Komisyon Adı | : | PLAN VE BÜTÇE KOMİSYONU |
Konu | : | 6/2/2023 Tarihinde Meydana Gelen Depremlerin Yol Açtığı Ekonomik Kayıpların Telafisi İçin Ek Motorlu Taşıtlar Vergisi İhdası ile Bazı Kanunlarda ve 375 Sayılı Kanun Hükmünde Kararnamede Değişiklik Yapılması Hakkında Kanun Teklifi (2/1264) |
Dönemi | : | 28 |
Yasama Yılı | : | 1 |
Tarih | : | 07 .07.2023 |
SEZAİ TEMELLİ (Muş) - Teşekkürler Başkan.
Şimdi, bunu yapmayın yani gerçekten bunu yapmayın çünkü bunun sadece harcama meselesinden öte bütün finansal piyasalar üzerinde yaratacağı distorsiyonla baş edemezsiniz. Oysa Bakan sürekli diyor ki: "Mali disiplin, mali disiplin, istikrar, istikrar." Böyle bir konjonktürde böyle bir kararın geçmesi akıl dışı yani. Neden? Çünkü ister istemez siz böyle bir borçlanma yetkisini aldığınız anda bütün herkes buna göre pozisyon alacak. Siz bunun harcamasını yapsanız ne olur, yapmasanız ne olur? Hele hele faizlerin yukarıya doğru eğilim gösterdiği bir süreçte böyle bir yetkiyi verdiğiniz andan itibaren ondan sonra herkes bekleyip de "Bakın, ne güzel, harcama yapmadılar; parayı aldılar, duruyor." mu der? Böyle bir akıl tutulması olabilir mi? Burada yazmışsınız, diyorsunuz ki: "Nakit rezervinin güçlü seviyede tutulması..." Hangi nakdin? Hangi dönemde nasıl bir nakdin bunu sağladığı hakkında acaba bir çalışma yaptınız mı ben merak ediyorum. Böyle bir dönemde böyle bir nakdi tercih eder misiniz ya da böyle bir borçlanma konjonktüründe? Bence etmemeniz lazım. Bunun üzerinde çalışılmış olsa zaten biz bununla karşılaşmazdık. O yüzden bence yapmayın.

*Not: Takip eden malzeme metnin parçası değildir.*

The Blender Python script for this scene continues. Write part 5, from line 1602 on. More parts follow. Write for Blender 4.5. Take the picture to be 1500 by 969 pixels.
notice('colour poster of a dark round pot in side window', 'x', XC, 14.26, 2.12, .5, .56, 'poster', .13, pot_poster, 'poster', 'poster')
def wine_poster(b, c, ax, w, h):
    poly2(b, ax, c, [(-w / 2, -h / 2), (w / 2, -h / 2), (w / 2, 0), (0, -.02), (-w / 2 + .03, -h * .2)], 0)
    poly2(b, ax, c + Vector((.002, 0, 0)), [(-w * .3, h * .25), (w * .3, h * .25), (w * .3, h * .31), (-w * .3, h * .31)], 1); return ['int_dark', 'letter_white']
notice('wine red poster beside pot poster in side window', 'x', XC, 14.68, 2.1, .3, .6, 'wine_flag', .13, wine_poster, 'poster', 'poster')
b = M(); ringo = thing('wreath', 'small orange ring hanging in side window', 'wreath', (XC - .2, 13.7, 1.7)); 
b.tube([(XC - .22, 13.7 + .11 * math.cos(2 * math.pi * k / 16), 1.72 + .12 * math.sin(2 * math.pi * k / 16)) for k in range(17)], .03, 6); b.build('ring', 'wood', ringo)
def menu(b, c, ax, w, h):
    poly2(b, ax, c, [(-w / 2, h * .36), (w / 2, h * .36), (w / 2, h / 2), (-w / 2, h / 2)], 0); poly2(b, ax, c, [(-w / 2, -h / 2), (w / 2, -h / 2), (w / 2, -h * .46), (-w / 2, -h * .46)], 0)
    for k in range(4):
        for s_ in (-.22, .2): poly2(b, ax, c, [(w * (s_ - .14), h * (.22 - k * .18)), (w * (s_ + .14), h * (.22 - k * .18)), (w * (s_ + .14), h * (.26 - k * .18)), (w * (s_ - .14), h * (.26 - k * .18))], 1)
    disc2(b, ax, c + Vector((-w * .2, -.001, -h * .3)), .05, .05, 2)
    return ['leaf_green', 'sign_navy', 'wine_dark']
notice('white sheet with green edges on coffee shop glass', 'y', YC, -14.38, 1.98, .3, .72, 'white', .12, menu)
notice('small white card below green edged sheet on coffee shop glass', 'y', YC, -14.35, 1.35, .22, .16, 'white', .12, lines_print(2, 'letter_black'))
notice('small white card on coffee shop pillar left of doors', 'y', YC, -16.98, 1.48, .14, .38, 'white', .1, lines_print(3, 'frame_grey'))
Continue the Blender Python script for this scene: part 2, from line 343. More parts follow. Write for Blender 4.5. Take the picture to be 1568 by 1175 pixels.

Bir de yani Maastricht Kriterlerinden bahsettiniz Sayın Ök. Avrupa ülkelerindeki olumsuz oranları söylediniz, bizdeki olumlu orandan bahsettiniz. İşte, bizde yüzde 30-35 aralığında, Avrupa ülkelerinde yüzde 60'ın üzerinde. Yüzde 110'da var aslında Avrupa ülkelerinde İtalya'ya baktığınızda, Hollanda'ya baktığınızda. Şimdi onlar Maastricht Kriterlerine uymadığı için ülke ekonomileri krizde mi? Yo, gayet iyiler, enflasyonlarını da düşürüyorlar. Maastricht Kriterlerinin verimliliği biraz finansal piyasalar, finansal kaldıraçlarla, o kullandığınız kaynağın verimliliğiyle, bunlarla alakalı bir şey ama Maastricht Kriterlerinden daha önemli bir kriter Kopenhag Kriterleridir. Kopenhag Kriterlerini es geçip sadece Maastricht Kriterlerinde borçlanma oranını aşağıya çektik diye düzelmiş bir ekonomi yok, böyle de düzelmeyeceğini zaten gördük, görmeye de devam ediyoruz.
Burada borçlandığınız kaynağın aslında ülke ekonomisine yaratacağı katkıyı ölçmeniz lazım. Böyle bir konjonktürde böyle bir borçlanma yetkisi ciddi anlamda her şeyden önce ekonomik krize olumsuz yönde etki yapar. Peki, neden böyle bir şeyi buraya yazdınız? Ben biliyorum ki buradaki heyet bunu çok iyi biliyor ama bunu buraya yazmanızın nedeni tabii ki hazine işlemleri yapacaksınız yani borcu yönetme derdiniz var. Giderek borçlanıyorsunuz, enflasyonist bir konjonktür var, borcu yöneterek aslında borcun gücünü, reel gücünü düşürme hamleleri gerçekleştireceksiniz ama göreceksiniz ki enflasyon sizin borçlanma hızınıza tur bindirecek çünkü bu, enflasyonist politikaların, bu yasanın hepsinde var, bu gerekçenin hepsinde var ama bu hâliyle çok daha vahim bir tabloyu karşımıza getirecek. O yüzden de bence burada keşke mümkün olsa da oy birliğiyle bu maddeyi geri çeksek ve böyle bir riskten bu ülkeyi de halkımızı da toplumu da koruyabilsek.